The actual programme has annoyed a lot of serving and ex serving special service soldiers. They hate their name being used in it because it devalues what they had to go through to get into the regiment. While the challenges look and are tough for your average civilian they're not a patch on the real deal for obvious reasons. When you look at the minuscule pass rate for the real regiment and that's amongst motivated highly fit soldiers you can understand them not wanting it to be called SAS anything.
Somebody once said a soldier is everyone's hero in wartime and everyone's pariah in peacetime. Ask any garrison town in the country and they'll agree as gangs of young fit men trained to be aggressive descend on their town centres of a weekend. If you then add in service trauma into the mix then that's a lot of potential ticking timebombs in society. Civvy street is hard to readjust into for a lot of ex servicemen/women and that's a fact.
Many can sit and slag off Middleton for the crime he committed n 2013 and he himself has said he regrets it and is sorry.

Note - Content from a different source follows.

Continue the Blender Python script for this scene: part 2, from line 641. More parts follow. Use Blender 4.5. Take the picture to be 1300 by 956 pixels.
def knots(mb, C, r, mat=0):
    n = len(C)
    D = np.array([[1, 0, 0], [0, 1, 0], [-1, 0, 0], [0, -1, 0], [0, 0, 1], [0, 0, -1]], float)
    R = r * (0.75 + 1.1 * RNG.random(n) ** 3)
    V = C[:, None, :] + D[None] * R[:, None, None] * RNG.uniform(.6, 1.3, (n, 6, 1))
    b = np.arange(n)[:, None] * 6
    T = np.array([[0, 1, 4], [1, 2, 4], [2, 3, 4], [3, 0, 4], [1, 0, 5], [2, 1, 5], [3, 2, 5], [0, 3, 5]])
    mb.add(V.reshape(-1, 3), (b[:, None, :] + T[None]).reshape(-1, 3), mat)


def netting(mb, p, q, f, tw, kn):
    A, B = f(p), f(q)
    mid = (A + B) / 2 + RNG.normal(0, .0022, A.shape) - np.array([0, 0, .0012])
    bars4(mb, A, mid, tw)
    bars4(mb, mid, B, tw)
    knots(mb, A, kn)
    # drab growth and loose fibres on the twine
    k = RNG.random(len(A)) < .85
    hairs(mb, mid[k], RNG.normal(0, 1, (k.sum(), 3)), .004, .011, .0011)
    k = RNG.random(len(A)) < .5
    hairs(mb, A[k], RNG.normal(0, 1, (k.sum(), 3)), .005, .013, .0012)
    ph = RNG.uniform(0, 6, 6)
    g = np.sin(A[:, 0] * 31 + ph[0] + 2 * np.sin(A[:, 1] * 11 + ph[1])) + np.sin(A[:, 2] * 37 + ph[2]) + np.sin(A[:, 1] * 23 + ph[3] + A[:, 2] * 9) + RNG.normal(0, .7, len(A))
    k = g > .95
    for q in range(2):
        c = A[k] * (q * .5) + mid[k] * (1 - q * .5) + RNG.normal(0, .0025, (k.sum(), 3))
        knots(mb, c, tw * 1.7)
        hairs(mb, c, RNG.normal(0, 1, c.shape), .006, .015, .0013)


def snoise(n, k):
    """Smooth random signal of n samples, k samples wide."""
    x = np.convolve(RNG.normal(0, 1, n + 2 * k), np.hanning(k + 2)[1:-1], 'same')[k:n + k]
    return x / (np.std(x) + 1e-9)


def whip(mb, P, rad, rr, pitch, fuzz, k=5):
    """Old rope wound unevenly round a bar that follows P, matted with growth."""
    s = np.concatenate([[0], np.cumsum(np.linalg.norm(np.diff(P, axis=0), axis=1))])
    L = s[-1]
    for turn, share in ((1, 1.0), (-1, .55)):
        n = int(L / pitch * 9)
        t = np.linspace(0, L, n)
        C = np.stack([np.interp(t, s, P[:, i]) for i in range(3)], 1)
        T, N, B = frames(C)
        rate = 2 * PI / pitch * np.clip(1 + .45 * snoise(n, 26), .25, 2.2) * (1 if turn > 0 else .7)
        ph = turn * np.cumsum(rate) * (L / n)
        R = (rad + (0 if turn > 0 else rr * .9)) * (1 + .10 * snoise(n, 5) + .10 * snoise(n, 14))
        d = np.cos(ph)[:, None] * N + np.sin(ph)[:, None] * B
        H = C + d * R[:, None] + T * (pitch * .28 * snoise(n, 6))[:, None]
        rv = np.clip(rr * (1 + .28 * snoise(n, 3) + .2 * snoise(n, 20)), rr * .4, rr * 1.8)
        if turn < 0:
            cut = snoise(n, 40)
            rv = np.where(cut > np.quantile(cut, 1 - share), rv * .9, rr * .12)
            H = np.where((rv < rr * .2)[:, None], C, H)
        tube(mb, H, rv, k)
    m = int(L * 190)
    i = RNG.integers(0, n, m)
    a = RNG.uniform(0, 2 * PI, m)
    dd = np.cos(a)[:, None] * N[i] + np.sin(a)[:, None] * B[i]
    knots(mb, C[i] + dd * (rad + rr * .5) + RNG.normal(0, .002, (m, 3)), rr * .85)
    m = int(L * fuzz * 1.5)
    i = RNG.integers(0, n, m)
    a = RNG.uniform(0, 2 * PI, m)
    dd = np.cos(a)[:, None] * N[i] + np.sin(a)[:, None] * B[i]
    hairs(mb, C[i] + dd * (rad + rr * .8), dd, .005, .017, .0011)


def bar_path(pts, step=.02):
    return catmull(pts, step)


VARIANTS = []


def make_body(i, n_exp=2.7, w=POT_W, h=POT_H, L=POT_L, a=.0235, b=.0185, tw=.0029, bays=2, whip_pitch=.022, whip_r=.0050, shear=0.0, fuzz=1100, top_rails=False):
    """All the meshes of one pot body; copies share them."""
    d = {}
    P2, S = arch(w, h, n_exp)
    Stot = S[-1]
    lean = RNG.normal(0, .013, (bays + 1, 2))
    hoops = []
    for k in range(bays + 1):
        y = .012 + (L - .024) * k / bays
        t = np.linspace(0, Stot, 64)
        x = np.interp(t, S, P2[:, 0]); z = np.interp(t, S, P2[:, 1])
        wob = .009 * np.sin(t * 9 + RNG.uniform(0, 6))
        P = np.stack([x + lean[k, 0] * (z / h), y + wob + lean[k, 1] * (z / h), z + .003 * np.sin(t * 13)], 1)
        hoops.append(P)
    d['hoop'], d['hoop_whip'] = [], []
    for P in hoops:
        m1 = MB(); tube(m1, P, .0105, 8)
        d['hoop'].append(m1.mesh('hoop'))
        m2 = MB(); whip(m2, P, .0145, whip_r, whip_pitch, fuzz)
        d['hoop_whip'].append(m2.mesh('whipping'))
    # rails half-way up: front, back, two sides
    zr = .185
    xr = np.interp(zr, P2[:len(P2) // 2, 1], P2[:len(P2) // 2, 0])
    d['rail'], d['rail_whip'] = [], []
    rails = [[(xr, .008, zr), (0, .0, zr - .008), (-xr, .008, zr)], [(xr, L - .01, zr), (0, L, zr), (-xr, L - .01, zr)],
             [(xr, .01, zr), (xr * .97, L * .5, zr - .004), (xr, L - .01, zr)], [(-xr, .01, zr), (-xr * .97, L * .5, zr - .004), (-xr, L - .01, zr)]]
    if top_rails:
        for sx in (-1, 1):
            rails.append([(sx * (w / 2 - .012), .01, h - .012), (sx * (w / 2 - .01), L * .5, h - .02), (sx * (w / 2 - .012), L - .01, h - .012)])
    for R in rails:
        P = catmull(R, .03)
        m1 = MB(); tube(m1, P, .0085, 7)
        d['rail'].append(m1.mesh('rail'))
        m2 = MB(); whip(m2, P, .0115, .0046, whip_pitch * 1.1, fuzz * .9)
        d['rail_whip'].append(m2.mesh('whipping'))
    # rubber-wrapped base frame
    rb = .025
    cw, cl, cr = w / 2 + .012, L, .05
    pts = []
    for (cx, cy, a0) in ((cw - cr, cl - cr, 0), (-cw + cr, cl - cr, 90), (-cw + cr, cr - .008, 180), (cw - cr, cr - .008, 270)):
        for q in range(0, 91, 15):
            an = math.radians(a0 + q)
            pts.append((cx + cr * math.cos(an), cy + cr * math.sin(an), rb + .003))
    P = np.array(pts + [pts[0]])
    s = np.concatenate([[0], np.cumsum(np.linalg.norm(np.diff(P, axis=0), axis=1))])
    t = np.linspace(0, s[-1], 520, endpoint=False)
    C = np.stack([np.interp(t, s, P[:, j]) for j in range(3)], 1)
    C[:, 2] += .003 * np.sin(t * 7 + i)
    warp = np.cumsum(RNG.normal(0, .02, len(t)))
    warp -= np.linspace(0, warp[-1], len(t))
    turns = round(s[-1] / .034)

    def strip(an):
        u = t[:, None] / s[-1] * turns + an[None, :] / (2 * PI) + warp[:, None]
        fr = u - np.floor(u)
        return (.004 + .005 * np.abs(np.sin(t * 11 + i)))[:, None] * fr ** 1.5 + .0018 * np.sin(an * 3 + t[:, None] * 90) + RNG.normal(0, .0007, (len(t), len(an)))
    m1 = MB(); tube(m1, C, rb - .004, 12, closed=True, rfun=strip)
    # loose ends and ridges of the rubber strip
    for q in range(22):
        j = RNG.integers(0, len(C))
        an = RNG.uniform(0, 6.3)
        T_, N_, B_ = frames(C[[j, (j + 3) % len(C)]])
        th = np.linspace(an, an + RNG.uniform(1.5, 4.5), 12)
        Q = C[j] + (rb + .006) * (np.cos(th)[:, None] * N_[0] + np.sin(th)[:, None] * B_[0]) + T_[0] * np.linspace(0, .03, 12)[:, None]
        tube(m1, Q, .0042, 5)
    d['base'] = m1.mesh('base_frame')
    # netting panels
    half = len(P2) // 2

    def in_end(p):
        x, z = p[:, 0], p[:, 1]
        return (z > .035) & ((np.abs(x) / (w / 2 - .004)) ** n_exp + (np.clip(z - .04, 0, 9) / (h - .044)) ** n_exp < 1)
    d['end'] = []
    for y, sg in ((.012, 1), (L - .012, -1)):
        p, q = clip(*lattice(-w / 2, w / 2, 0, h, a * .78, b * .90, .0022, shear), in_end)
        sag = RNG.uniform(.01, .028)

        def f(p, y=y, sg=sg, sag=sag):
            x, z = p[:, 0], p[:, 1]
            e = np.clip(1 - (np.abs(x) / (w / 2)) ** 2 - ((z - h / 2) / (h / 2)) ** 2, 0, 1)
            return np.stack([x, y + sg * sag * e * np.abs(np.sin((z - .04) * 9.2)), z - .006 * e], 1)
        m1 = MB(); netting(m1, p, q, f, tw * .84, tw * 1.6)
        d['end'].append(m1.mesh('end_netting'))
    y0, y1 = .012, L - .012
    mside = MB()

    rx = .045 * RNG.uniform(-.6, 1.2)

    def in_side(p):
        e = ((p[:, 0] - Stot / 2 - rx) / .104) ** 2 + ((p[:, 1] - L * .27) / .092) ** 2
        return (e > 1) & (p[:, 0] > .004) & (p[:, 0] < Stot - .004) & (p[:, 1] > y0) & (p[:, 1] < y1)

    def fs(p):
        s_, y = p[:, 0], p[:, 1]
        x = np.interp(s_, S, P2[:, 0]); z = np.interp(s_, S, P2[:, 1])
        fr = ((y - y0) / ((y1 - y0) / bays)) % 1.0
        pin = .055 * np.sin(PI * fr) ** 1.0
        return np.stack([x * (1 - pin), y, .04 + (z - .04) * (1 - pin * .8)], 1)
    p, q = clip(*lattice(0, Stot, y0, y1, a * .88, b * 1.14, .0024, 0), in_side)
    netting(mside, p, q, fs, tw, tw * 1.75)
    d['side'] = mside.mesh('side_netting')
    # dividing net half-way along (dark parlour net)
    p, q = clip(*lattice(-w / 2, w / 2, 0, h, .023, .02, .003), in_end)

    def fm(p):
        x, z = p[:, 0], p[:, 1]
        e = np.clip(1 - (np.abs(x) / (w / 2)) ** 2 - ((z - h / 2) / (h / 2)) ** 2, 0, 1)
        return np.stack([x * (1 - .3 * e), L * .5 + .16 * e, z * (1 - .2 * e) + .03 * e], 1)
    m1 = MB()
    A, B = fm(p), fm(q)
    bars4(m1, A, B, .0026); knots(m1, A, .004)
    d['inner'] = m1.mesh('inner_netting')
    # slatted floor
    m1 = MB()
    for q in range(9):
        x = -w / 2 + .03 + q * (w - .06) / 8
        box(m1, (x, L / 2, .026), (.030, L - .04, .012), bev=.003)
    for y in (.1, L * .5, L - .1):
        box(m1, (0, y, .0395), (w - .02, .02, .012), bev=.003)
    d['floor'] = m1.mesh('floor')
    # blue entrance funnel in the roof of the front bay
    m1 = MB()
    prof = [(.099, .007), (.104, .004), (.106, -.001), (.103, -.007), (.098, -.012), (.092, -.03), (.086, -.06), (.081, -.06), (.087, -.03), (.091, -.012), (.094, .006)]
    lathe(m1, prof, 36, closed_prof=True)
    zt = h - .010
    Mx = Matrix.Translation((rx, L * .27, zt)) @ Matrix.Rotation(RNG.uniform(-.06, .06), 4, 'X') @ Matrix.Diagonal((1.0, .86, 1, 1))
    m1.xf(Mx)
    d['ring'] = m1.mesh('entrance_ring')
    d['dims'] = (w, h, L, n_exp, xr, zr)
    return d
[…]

He was sentenced to 14 months inside and served 4. It is credit to him he turned his life around and indeed tries to help others now.
As for the show, ex battle hardened ex special forces soldier meets luvvie programme producers was always going to lead to confrontation somewhere along the line.
The chasm between society and the military is only going to grow wider as pc and wokeness increases. While that same society still wants and needs mainly young fit men to go and fight wars and deal with terrorists in it's midst it will have to deal with the odd fall out now and then.